The “golden ratio” is just a friendly name for a reliable starting point: about 1 gram of coffee for every 15 to 18 grams of water, measured by weight. Most people land around 1:16 (for example, 30 g of coffee to about 480 g of water) and tune from there. It is not a law of physics. It is a sensible place to begin so your coffee is neither watery nor overpoweringly strong on the first try.

How to actually use it

The ratio controls strength: how much coffee is dissolved in your cup. The easiest way to hit it is with a kitchen scale. If you have ever wondered whether weighing is worth it, this is exactly why; see should-i-weigh-my-coffee.

A simple way to scale any batch:

  1. Decide how much brewed coffee you want, say 480 g of water (water in grams is close enough to milliliters).
  2. Divide by your ratio number. At 1:16, that is 480 ÷ 16 = 30 g of coffee.
  3. Weigh out the coffee, weigh the water, brew.

Lower numbers (1:15) give a stronger cup. Higher numbers (1:18) give a lighter, more delicate one. Pick the strength you like and keep it consistent.

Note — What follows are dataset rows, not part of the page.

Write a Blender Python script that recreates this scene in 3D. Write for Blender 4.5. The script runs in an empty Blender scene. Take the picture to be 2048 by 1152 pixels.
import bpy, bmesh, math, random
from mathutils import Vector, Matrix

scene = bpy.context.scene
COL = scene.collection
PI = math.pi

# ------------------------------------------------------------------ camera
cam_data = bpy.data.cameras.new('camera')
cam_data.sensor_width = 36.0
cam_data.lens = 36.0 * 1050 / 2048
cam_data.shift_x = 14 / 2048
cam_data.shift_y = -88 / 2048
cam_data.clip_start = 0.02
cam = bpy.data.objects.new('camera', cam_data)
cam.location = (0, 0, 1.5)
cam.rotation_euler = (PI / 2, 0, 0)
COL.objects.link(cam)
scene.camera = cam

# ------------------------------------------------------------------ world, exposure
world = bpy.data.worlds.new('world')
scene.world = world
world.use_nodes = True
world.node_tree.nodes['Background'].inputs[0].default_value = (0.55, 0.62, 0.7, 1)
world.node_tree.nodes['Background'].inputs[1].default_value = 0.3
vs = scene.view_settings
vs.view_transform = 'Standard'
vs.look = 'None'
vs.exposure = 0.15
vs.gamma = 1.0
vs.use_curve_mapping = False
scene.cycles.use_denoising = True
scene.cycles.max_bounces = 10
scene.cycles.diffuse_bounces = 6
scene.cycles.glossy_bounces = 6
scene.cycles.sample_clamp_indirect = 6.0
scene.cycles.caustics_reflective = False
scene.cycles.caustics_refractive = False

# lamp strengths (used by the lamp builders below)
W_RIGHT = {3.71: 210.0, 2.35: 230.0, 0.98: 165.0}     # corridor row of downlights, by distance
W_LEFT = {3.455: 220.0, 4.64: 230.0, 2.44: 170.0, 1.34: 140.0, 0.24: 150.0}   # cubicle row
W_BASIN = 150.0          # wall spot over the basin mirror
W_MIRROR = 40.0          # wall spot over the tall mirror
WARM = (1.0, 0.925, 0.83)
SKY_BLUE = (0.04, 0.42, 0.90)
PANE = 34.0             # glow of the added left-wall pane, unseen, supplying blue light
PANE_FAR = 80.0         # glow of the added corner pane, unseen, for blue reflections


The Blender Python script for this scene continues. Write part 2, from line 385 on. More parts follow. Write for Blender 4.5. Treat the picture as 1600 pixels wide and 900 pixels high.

Strength is not the same as taste

Here is the part people miss: the golden ratio sets how strong your coffee is, but it does not fix sour or bitter flavors. That is the job of extraction, controlled mostly by grind size and time. The full picture lives in the-four-dials: grind, ratio, water temperature, and time.

So the workflow is:

  • Adjust the ratio until the strength feels right (more coffee for bold, more water for light).
  • Adjust the grind if the taste is off: finer if it is thin and sour, coarser if it is harsh and bitter.

Different brew methods sit at slightly different ratios, and a few (like cold brew concentrate) deliberately use much more coffee. For the deeper version with method-by-method numbers, read coffee-to-water-ratio. Start at the golden ratio, then trust your own tongue.